Lions survey their grassy kingdom – and the zebra, wildebeest, impala and buffalo herds that migrate across it – from the flattened tops of termite mounds, or sometimes, during the rains, from perches high in the trees. Giraffes forage in the isolated acacia stands that fringe the Mkata River, islets of shade favoured also by Mikumi's elephants.
Udzungwa Mountains National Park
Udzungwa is the largest and most biodiverse of a chain of a dozen large forest-swathed mountains that rise majestically from the flat coastal scrub of eastern Tanzania. Known collectively as the Eastern Arc Mountains, this archipelago of isolated massifs has also been dubbed the African Galapagos for its treasure-trove of endemic plants and animals, most familiarly the delicate African violet.

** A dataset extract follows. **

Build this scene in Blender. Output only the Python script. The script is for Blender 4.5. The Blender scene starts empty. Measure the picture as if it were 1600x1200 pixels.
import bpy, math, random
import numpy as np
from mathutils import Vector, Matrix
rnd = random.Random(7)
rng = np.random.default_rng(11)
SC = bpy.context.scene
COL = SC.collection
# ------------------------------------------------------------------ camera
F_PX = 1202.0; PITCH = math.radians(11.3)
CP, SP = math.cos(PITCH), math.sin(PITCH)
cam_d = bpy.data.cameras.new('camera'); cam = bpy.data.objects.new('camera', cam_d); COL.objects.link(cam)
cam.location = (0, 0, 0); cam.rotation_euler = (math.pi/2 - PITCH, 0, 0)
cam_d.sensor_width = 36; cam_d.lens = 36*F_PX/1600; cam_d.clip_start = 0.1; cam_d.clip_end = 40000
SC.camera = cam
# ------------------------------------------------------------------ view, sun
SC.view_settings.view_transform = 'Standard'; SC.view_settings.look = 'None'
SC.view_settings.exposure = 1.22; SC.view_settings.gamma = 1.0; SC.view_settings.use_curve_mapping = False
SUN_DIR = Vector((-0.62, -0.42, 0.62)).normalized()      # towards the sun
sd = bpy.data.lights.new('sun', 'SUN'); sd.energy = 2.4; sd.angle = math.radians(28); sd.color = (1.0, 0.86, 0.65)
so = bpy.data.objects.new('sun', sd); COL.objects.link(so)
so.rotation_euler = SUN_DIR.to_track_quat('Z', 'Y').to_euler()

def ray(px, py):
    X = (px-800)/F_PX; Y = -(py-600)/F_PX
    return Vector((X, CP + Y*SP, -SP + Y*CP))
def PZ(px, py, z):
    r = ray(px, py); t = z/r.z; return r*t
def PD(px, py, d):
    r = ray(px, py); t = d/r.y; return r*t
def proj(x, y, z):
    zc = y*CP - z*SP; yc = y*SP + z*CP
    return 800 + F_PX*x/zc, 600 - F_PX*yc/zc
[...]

Not a conventional game viewing destination, Udzungwa is a magnet for hikers. An excellent network of forest trails includes the popular half-day ramble to Sanje Waterfall, which plunges 170 metres (550 feet) through a misty spray into the forested valley below.
Ruaha National Park
With more than 16,000 sq kilometers, Ruaha is the largest National Park in Tanzania, and home to the highest population of elephants (10,000).
A fine network of game-viewing roads follows the Great Ruaha and its seasonal tributaries, where, during the dry season, impala, waterbuck and other antelopes risk their life for a sip of life-sustaining water. Ruaha’s impressive array of large predators is boosted by both striped and spotted hyena, as well as several conspicuous packs of the highly endangered African wild dog.
Katavi National Park
Isolated, untrammelled and seldom visited, Katavi National Park is a true wilderness, providing the few intrepid souls who make it there with a thrilling taste of Africa as it must have been a century ago.
Tanzania's third largest national park, Katavi lies in the remote southwest of the country, within a truncated arm of the Rift Valley that terminates in the shallow, brooding expanse of Lake Rukwa. 
Selous Game Reserve
Selous Game Reserve covers an area of 54,600 sq km. Within the reserve no permanent human habitation or permanent structures are permitted.
The reserve varies from rolling grassy woodlands and plains, to rocky outcrops cut by the Rufiji River - the lifeblood of the reserve.
Rufiji River tributaries form a network of lakes, lagoons and channels. Volcanic hot springs burst forth in places. The Rufiji offers a superb method of game viewing especially during the dry season.